Applying in direct sunlight on a hot deck. The wax can't form its protective film and the surface stays tacky forever. Early morning or late afternoon application in summer. If the deck reads above 35°C on an infrared thermometer, stop.

Topcoat too thick to hide laminate defects. A common cover-up: thick topcoat applied to mask poor mat saturation, holes, or uneven laminate underneath. The thick layer cracks during cure (the exothermic reaction overheats) and the underlying defect is still there. If you see a topcoat that looks heavy and uneven across the surface, ask what's underneath.

No sanding before recoating. New topcoat applied over a glossy cured surface without sanding sticks like paint, not like a chemical bond. It bubbles and peels within months. A proper recoat needs sanding with 40-grit, sweeping twice, and an acetone wipe before the new layer goes on.

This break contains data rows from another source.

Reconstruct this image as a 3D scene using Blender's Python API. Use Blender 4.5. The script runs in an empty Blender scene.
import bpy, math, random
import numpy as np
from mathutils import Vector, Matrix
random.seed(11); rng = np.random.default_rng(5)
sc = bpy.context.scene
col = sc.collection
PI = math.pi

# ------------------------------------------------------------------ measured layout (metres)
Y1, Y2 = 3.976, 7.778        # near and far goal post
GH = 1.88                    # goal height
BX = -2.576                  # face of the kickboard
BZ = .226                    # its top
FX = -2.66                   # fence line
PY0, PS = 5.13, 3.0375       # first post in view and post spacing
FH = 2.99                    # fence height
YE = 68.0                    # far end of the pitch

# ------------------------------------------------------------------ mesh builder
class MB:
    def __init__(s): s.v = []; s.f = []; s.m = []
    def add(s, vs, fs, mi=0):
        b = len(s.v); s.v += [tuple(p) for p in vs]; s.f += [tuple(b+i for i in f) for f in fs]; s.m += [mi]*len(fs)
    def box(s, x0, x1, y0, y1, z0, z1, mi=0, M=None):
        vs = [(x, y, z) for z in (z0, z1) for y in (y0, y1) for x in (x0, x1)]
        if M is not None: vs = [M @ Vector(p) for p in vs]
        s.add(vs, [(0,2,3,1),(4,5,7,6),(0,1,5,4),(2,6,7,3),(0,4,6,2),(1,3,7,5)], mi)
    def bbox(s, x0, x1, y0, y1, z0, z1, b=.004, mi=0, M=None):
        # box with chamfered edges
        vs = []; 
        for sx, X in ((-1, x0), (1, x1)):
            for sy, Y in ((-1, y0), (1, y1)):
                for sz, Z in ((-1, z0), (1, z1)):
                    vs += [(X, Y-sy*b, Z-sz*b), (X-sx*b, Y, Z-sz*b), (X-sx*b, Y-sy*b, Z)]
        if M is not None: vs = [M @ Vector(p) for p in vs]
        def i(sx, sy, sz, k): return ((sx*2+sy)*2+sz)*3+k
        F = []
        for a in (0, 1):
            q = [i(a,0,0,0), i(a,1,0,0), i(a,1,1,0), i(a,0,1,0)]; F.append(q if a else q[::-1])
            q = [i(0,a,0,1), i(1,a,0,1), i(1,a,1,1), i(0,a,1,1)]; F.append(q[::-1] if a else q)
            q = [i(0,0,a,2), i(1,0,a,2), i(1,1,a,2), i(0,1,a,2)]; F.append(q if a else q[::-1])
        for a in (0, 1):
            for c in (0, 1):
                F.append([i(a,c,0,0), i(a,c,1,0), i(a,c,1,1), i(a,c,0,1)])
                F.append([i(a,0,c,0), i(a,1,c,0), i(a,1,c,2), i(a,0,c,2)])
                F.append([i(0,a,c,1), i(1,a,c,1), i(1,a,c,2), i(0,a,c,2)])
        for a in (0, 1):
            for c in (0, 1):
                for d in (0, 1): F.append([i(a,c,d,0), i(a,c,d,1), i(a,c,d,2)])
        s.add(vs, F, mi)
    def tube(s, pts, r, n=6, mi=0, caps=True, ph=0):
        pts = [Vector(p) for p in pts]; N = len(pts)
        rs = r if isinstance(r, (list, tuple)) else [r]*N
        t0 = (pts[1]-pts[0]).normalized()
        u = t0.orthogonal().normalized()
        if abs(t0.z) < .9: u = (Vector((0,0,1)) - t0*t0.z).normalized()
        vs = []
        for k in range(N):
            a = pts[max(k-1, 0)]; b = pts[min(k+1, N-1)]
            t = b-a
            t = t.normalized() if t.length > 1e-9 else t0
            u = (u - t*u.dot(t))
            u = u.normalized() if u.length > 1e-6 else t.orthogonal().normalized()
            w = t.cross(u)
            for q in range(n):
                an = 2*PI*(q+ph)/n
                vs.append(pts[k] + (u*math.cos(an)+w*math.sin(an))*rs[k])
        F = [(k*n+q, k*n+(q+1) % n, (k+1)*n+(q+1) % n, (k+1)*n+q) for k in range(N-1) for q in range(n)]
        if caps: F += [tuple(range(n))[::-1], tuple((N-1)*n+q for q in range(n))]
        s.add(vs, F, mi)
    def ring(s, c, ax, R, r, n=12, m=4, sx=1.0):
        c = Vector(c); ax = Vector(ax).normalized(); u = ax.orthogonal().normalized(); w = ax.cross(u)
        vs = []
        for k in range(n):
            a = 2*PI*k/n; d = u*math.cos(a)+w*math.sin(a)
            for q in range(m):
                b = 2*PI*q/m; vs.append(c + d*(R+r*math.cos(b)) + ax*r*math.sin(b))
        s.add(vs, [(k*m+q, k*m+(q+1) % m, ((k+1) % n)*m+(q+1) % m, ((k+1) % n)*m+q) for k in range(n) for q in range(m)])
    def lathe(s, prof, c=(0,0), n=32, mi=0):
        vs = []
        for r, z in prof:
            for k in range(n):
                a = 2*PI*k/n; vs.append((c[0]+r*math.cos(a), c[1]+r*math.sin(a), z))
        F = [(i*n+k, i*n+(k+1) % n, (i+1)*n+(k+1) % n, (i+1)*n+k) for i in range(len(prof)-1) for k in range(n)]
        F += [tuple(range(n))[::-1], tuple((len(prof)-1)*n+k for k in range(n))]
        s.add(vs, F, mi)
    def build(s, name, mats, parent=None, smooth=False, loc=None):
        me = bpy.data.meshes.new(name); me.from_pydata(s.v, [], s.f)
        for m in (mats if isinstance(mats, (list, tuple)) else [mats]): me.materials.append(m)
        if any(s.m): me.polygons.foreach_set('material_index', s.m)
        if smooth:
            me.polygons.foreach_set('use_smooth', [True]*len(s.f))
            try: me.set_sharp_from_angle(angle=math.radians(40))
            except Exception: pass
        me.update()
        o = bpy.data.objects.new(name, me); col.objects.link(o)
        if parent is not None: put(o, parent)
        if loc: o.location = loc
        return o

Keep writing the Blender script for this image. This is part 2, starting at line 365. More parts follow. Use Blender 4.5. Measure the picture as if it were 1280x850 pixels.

Pinholes left unrepaired. Pinholes (tiny holes in the topcoat surface) look harmless but allow capillary water ingress under wind-driven rain. The fix is simple: sand the area, acetone-wipe, apply a second topcoat layer over the affected zone. Walking away from pinholes is what turns a minor fix into a costly strip-and-redo eighteen months later.

Rain on uncured topcoat. If rain hits the surface before it's tack-free (2-4 hours after application), the surface pits and ridges. Wait for full cure, sand smooth, acetone, recoat. Do not double the catalyst on the next attempt to "force" a faster cure. That produces brittle, cracked topcoat instead of a workable one.

Where you'll need this

  • Roof covering, topcoat is the final layer applied after the GRP laminate has cured, and one of the inspection points before building control sign-off

These materials and techniques apply across all stages of any extension or renovation project that includes a flat roof, regardless of whether you're building a new kitchen extension, a garden room, a garage conversion with a flat-roof element, or replacing a tired existing flat roof on an older property.